Following the collapse of FTX, a new legal battle has emerged over the millions of dollars in assets seized from Sam Bankman-Fried (SBF), the former CEO currently serving a 24-year prison sentence. Multiple parties are now seeking control of the assets seized from SBF and former FTX executives, which include airplanes, funds held at various banks, shares of Robinhood stock once owned by SBF, and even political contributions linked to FTX executives.
FTX debtors, along with the company’s Bahamian arm, FTX Digital Markets, have filed a petition in the Southern District Court of New York seeking control of the seized assets. They argue that they have the “superior right” to the assets and that they should be used to repay creditors. On the other hand, a separate petition filed by a group of FTX customers represented by prominent crypto lawyers Adam Moskowitz and David Boies, including Sunil Kavuri, who testified against SBF during his trial, argues that the seized assets should be returned directly to FTX users, bypassing the bankruptcy process altogether.
Judge Lewis Kaplan has yet to rule on either petition, and the legal battle is likely to be complex. Both sides are presenting arguments regarding the legitimacy of their claims and the best course of action to recover lost funds. The outcome of this case will have significant implications for both FTX customers and the broader crypto ecosystem.
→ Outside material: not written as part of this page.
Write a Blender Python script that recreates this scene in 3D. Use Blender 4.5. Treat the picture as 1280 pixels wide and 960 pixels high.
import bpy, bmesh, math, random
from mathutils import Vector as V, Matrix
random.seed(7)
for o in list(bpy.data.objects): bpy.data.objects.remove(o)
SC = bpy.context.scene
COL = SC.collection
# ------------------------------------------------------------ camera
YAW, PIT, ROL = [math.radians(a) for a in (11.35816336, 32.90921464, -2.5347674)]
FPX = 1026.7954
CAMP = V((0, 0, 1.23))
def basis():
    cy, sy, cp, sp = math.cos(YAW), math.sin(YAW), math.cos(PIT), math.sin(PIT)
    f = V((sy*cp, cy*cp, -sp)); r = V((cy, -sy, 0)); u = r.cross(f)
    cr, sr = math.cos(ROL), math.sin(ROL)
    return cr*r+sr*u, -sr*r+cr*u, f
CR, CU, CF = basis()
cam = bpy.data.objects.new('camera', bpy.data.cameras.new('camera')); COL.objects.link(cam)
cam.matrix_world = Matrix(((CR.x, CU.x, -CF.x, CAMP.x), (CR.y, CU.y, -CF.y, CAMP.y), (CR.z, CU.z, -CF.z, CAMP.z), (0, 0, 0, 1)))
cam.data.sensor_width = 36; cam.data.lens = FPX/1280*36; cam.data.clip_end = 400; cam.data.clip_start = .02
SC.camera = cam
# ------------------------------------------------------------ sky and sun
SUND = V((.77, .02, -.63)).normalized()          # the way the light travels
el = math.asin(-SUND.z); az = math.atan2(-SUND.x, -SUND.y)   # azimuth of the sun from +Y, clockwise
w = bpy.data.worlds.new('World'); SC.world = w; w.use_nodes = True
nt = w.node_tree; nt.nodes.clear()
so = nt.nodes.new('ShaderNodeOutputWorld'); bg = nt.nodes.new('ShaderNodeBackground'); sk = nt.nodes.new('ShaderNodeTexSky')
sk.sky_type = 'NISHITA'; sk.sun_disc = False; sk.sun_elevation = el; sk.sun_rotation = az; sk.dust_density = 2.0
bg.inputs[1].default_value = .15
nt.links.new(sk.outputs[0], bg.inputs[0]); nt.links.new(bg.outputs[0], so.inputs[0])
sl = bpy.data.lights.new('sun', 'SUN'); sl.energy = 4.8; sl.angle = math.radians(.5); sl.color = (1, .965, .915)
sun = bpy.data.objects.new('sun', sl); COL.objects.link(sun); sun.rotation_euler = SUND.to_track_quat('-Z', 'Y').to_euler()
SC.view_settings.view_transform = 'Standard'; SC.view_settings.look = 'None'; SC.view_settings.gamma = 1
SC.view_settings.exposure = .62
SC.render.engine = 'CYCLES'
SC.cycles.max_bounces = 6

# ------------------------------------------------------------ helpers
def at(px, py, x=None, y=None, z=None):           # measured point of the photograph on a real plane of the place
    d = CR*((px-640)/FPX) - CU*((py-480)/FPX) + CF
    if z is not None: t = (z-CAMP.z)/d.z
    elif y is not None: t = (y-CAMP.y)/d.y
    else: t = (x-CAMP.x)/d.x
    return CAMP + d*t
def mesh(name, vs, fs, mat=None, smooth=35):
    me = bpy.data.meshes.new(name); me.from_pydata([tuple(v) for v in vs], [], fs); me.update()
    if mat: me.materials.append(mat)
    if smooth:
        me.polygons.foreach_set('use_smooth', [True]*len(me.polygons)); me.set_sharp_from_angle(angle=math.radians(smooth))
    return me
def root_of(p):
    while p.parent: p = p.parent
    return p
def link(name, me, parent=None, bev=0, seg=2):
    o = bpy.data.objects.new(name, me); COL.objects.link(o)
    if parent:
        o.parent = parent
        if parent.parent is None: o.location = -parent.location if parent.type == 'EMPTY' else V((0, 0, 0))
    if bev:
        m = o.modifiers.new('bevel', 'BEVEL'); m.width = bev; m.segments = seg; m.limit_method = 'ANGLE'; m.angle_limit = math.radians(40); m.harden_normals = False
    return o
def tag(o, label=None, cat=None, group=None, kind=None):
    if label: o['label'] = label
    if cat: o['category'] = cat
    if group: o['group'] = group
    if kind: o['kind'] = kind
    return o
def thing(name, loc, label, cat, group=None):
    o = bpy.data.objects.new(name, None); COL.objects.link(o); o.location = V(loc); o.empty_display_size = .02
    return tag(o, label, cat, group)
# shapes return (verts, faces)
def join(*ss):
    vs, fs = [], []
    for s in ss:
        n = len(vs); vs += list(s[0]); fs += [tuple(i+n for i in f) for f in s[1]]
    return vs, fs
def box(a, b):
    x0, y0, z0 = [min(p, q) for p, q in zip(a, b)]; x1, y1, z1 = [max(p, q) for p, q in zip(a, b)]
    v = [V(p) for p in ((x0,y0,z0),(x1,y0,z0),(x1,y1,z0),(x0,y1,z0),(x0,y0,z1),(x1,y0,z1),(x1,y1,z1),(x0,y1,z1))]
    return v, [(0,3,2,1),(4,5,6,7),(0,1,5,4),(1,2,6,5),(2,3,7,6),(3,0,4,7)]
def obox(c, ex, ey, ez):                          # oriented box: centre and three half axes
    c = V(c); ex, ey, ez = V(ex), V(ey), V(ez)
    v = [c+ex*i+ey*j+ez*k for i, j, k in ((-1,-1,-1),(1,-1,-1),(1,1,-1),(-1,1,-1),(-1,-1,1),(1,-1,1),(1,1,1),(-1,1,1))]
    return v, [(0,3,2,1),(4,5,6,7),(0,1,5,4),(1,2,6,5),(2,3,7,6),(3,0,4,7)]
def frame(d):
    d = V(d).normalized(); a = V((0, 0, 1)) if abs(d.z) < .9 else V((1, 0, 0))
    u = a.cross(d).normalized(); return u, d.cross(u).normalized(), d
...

The fight over seized assets is just one aspect of the ongoing fallout from the FTX collapse. The overall bankruptcy case is still in progress, with creditors like Kavuri expressing concerns about the proposed reorganization plan. Additionally, sentencing for other former FTX executives who cooperated with prosecutors, including Caroline Ellison and Gary Wang, is still pending. The court’s decision on the seized assets will be closely watched as it could impact the overall recovery rates for victims and influence the long-term impact of the exchange’s demise on the crypto industry.